Aim of the task = Show every line containing "from" by copying it.

BEGIN Provided material

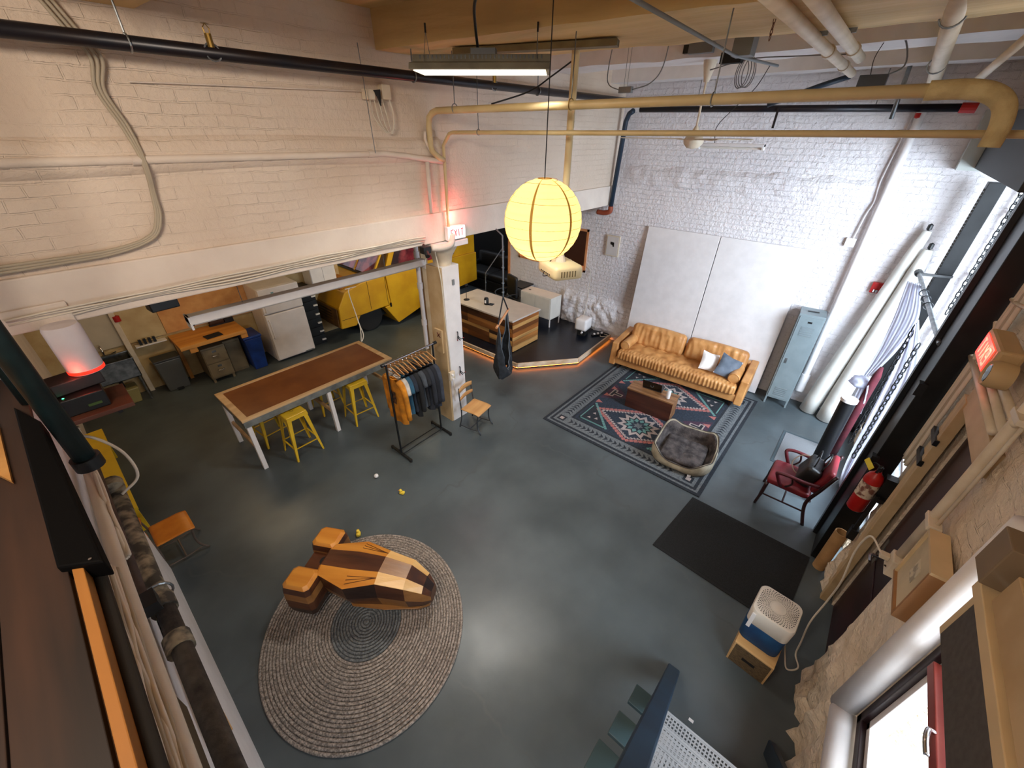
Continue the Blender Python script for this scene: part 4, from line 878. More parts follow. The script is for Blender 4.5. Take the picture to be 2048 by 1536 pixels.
t = thing('cement_slab', 'low tan block beside the sink foot at the kitchen wall', 'block', (-.43, 9.36, 0)); MB().bb((-.19, -.12, 0), (.2, .12, .42)).build('block', mat('tan_block', (168, 152, 112), .8, c2=(126, 108, 70), scale=6, bump=.006), t, bevel=.01)
# storage drawers right of fridge
t = thing('drawer_tower', 'black drawer tower with white label tabs beside the fridge', 'drawers', (3.50, 9.25, 0)); MB().bb((-.17, -.25, 0), (.17, .25, 1.35)).build('frame', m_black, t)
for k in range(6): d = MB().bb((-.16, -.28, .04+.21*k), (.16, -.25, .22+.21*k)).build('drawer', mat('drawer_smoke', (24, 30, 36), .3), t, bevel=.004); MB().bb((.06, -.31, .10+.21*k), (.15, -.28, .13+.21*k)).build('label_tab', m_whitem, d)
# cabinet on the wall, white boxes above fridge
t = thing('white_storage_box', 'white wall cupboard right of the fridge top', 'cupboard', (4.0, 9.3, 1.3)); MB().bb((-.28, -.2, 0), (.3, .2, .6)).build('body', m_whitem, t, bevel=.005)
for s in (-1, 1): MB().bb((s*.005, -.212, .02), (s*.27, -.2, .58)).build('door', m_whitem, t, bevel=.003)
# strip light hanging under the header
t = thing('strip_light', 'long unlit fluorescent strip fixture hanging in front of the kitchen', 'light fixture', (2.3, 5.2, 2.57))
b = MB(); b.prism([(.74, 5.10, 2.54), (.74, 5.13, 2.62), (.74, 5.25, 2.62), (.74, 5.29, 2.54)], (3.14, 0, 0)); b.build('housing', m_whitem, t, world=True, bevel=.004)
for y in (5.155, 5.235): MB().cyl((.78, y, 2.525), (3.84, y, 2.525), .014, 10).build('tube', mat('lamp_tube', (226, 222, 214), .3), t, world=True)
b = MB(); b.bb((.74, 5.185, 2.50), (3.88, 5.2, 2.54)); b.build('divider', m_black, t, world=True)
for x in (.74, 3.86): MB().bb((x, 5.11, 2.48), (x+.02, 5.28, 2.62)).build('end_cap', m_whitem, t, world=True)
for x in (1.3, 3.2): MB().cyl((x, 5.2, 2.62), (x, 5.2, 3.4), .004, 6).build('hanging_wire', m_steel, t, world=True)
t = thing('pull_cord', 'white looped cord hanging from the strip light middle', 'cord', (2.35, 5.1, 2.5)); MB().tube(bez([(2.55, 5.09, 2.50), (2.52, 5.08, 2.44), (2.56, 5.08, 2.1), (2.58, 5.08, 1.9), (2.56, 5.09, 1.7), (2.60, 5.07, 1.8), (2.57, 5.08, 2.0)], 6), .007, 6).build('cord', m_cable, t, world=True, smooth='all'); MB().bar((2.48, 5.09, 2.50), (2.64, 5.09, 2.50), .01, .01).build('hook', m_cable, t, world=True)
t = thing('black_speaker', 'small black speaker fixed under the header left of the strip light', 'speaker', (.55, 4.75, 2.95)); MB().box((.55, 4.72, 2.95), (.22, .14, .12), rz=.1).build('body', m_black, t, world=True, bevel=.01); MB().bar((.55, 4.74, 3.0), (.55, 4.74, 3.05), .03, .03).build('bracket', m_black, t, world=True)
t = thing('security_camera', 'small black camera on the header edge just left of the column', 'camera', (3.35, 4.36, 3.0)); MB().box((3.32, 4.36, 2.99), (.12, .09, .09)).build('body', m_black, t, world=True, bevel=.008); MB().cyl((3.30, 4.32, 2.97), (3.27, 4.26, 2.93), .03, 12).build('lens', m_black, t, world=True); MB().bar((3.34, 4.40, 3.0), (3.34, 4.43, 3.05), .03, .02).build('bracket', m_black, t, world=True)
# cables clipped along the header lower edge
for k in range(4):
    pts = []
    for i in range(14):
        x = -.35+3.7*i/13; pts.append((x, HW-.045-.012*k, 3.09+.022*k+.03*noise.noise(Vector((x*1.3, k*3, 0)))))
    tag(MB().tube(bez(pts, 4), .009, 6).build('header_cable', m_cable, smooth='all'), ['lowest pale cable sagging along the header lower edge', 'second pale cable along the header lower edge', 'third pale cable up along the header lower edge', 'topmost pale cable of the bundle on the header edge'][k], 'cable', 'pale cables along the header edge')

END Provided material

The result =
Continue the Blender Python script for this scene: part 4, from line 878. More parts follow. The script is for Blender 4.5. Take the picture to be 2048 by 1536 pixels.
t = thing('pull_cord', 'white looped cord hanging from the strip light middle', 'cord', (2.35, 5.1, 2.5)); MB().tube(bez([(2.55, 5.09, 2.50), (2.52, 5.08, 2.44), (2.56, 5.08, 2.1), (2.58, 5.08, 1.9), (2.56, 5.09, 1.7), (2.60, 5.07, 1.8), (2.57, 5.08, 2.0)], 6), .007, 6).build('cord', m_cable, t, world=True, smooth='all'); MB().bar((2.48, 5.09, 2.50), (2.64, 5.09, 2.50), .01, .01).build('hook', m_cable, t, world=True)